Featured in Panorama: Journal of Intelligent Travel – Fall 2017
In each issue of Panorama, a contributing writer writes about an Influencer, or someone who has greatly influenced the way she or travels. In this issue, I write about Gloria Steinem’s legacy and her new book, My Life on the Road.
When I was a girl, I didn’t think much of road trips. For one thing, we just didn’t take them. The only real one we ever took as a family was when we moved to Georgia from Pennsylvania when I was five years old. I remember the tops of trees passing by as we drove down the East coast; I remember gas stations off highway exits, the sweet candy sticks sold at the counter at Cracker Barrel restaurants, the boredom that set in as we made the fourteen-hour trek from one city to another, new city. We wouldn’t take another epic road trip like that until ten years later, when my grandfather, passed away.
Georgia would be my home until I finished high school. On the night of my graduation, I received two gifts: the first was a three-piece set of blue luggage, and the second was a copy of Victor Hugo’s poem, “The Bird,” which my mom had framed for me to hang in my dorm room at college. It is a brief poem, only a few quick spurts of language. In it, the speaker advises her listener to be like a bird on the precipice of flight—to feel the weight beneath her tremble, and then take off, unafraid.
Be like the bird / that, pausing in her flight / awhile on boughs too slight / feels them give way / beneath her and yet sings, / knowing that she hath wings.
These simple words—and, truth be told, the suitcases that accompanied them—have followed me into adulthood in unexpected ways. In college, I copied Hugo’s poem into my first travel journal, a little blue book with a cloth flap and a string of burlap to tie the pages together, and it came with me to Spain. Some years later, when I moved to southern Arizona, I found it etched onto a rock at the Sonoran Desert Museum, a place more like a wild outdoor reserve for the desert’s flora and fauna than a museum. It stayed with me when the boughs of my life did feel slight, even shaky, as I trekked through my twenties in airplanes and on roads, as I got married and pursued my graduate studies in feminism and writing and turned thirty. The framed poem now hangs on the wall in my Florida home. It will stay with me for the rest of my life, or until the paper the poem is printed on rips apart or stains too much. Even when that happens, it will still be with me: I’ve memorized every syllable and every line break.
The feminist in me loves the translation, which uses the feminine pronoun for a creature representative of freedom. One question I’ve always asked myself about the poem, though, is decidedly more practical: Do our boughs always need to tremble beneath us to inspire flight?
*
I’ll tell you a secret: I came to feminism late. What I mean by that is, up until my late twenties, I didn’t take much time to consider the ways in which the road I’ve taken has been paved for me by women far braver and more intrepid than me. I had ignored, in a sense, the lineage of women who fought for me to be able to travel the way I do.

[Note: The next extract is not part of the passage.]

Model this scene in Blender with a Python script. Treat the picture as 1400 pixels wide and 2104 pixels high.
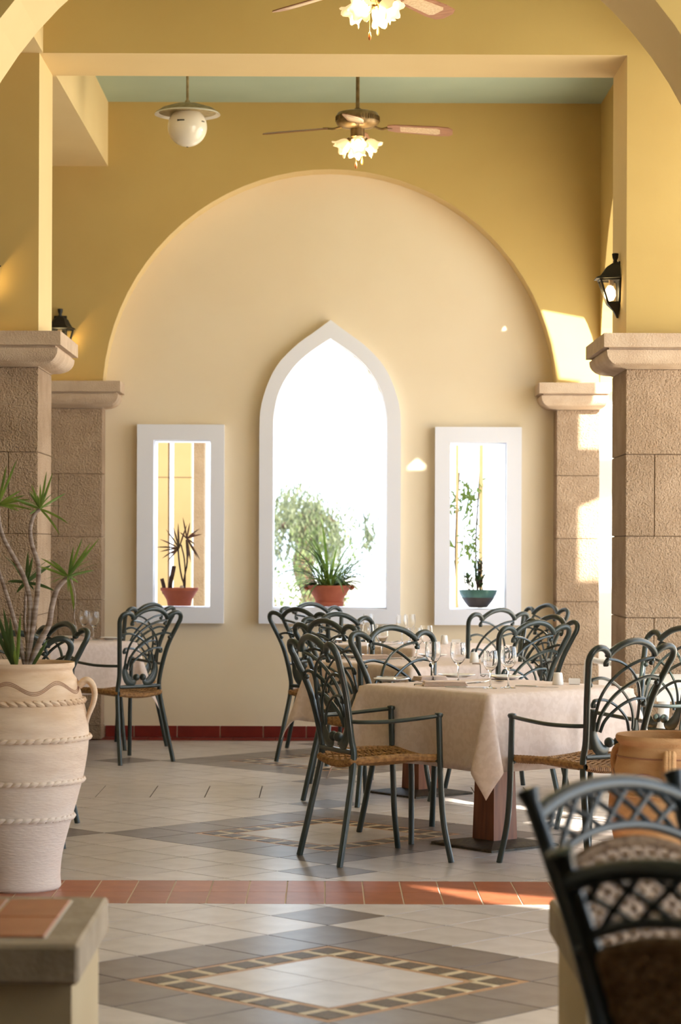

In many ways, the luck of where I was born allowed me this freedom not to think about this fact, because I was born a white, American, English-speaking girl in the 1980s to parents who both held college degrees and who’d worked to move into the middle class. Not until I started reading important works on feminist thought and met women in many other countries whose lives looked very different from mine did I begin to understand that my path—one of travel, discovery, and freedom—is neither a given nor a right. It is a gift.
Though Gloria Steinem once wrote that she does not like to write—she likes to have written—women don’t write their stories alone. We never have. What Steinem meant by this small turn of verbal play, I think, is by turning an infinitive into an auxiliary verb and a present participle, we demand more authority over our stories. She’s right, of course: having written our own stories can give us the glory of looking back in pride, but when we ground our footing too much in the past present, I sometimes forget something very critical: that I am writing my story because women like Gloria Steinem wrote hers.